Stark is a startup that wants to help designers make the software and websites more accessible for people with disabilities, and they’ve created a set of tools that plug into popular design tools and browsers to help.
Cat Noonan, co-founder and CEO at Stark, says she and her co-founder and CTO Michael Fouquet launched the company out of a desire to simplify accessible design. “Stark has a very big mission to make the world’s software accessible for everyone. And we help companies supercharge accessibility from months to minutes with a very simple end-to-end workflow,” Noonan told TechCrunch.
Today, the company announced a $6 million seed investment along with the release of a suite of tools to make it easier for individuals and teams to build accessible designs.
She says they do this through automated intelligent analysis and by providing seamless fixes for both design and code as part of the process. The Stark Suite of tools is trying to make it easy for designers to build accessibility into their designs by plugging directly into popular design tools including Figma, Sketch and Adobe XD, and popular browsers including Google Chrome, Microsoft Edge, Opera and Brave.
Designers can check for elements like font size, color choices, contrast, and alt text, among other things, and look for the most accessible choices, making accessibility part of the design process. Noonan says that at least 1.5 billion people in the world report having at least one disability. She sees making software and websites accessible, not only a fairness issue, but also one that increasingly involves compliance, with a growing body of accessibility regulations, not unlike security or privacy.

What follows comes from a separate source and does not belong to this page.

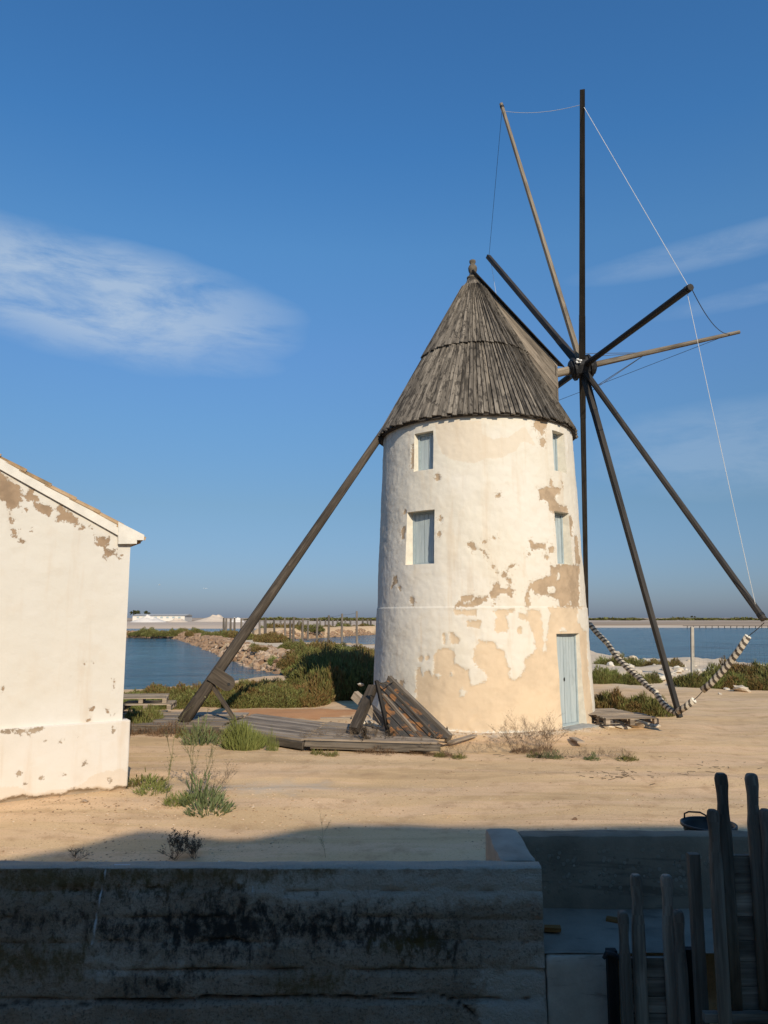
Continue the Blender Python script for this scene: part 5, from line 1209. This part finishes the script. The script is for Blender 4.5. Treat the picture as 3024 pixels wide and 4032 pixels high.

“Accessibility is not a small problem. It’s part of what we call a company’s internal PSA – privacy, security, accessibility – and accessibility [stands] right alongside privacy and security as one of these three major issues in software development that’s been ignored,” she said.
Benedikt Lehnert, Stark’s chief design office, who previously held design roles at SAP and Microsoft, says the company is trying to make accessible design available to designers wherever they are working, which he sees as a major difference between his company’s offering and other similar products, which tend to cover only website accessibility.
“Stark empowers software teams to design, build and test accessible products of all sorts, whether those are marketing websites, SaaS products, mobile apps or any other software,” he said.
He added, “It’s a suite of tools, and when you buy into the Stark ecosystem the whole philosophy is that we hook into the tools that your product team is already using, whether you’re the designer, developer, project manager or QA expert, and stitch them together into an accessibility workflow,” he said.
Today, the company has four pricing tiers, starting with a free offering along with paid tiers for pros, teams and enterprises.
The founders originally conceived of the idea in 2017, and formed the company officially in 2020. They raised a pre-seed round that same year, and closed the $6 million seed round earlier this year.
The startup currently has 18 employees in a distributed team, and plans to be conservative when it comes to hiring, letting the market guide them. Noonan says from a diversity perspective, a company that is aiming to make software and websites more accessible has to be open to hiring people with disabilities.
“Here at Stark a majority of the team is disabled. I’m a female founder, but I’m also a disabled CEO, and a majority of the people on the team have some form of at least one disability, and we’re all very open about it. It’s something that we don’t we don’t shy away from. We lean into it,” she said. And it helps them build a better product.
The $6 million seed investment was led by Uncork Capital with help from Darling Ventures, Indicator Ventures and a variety of industry angels.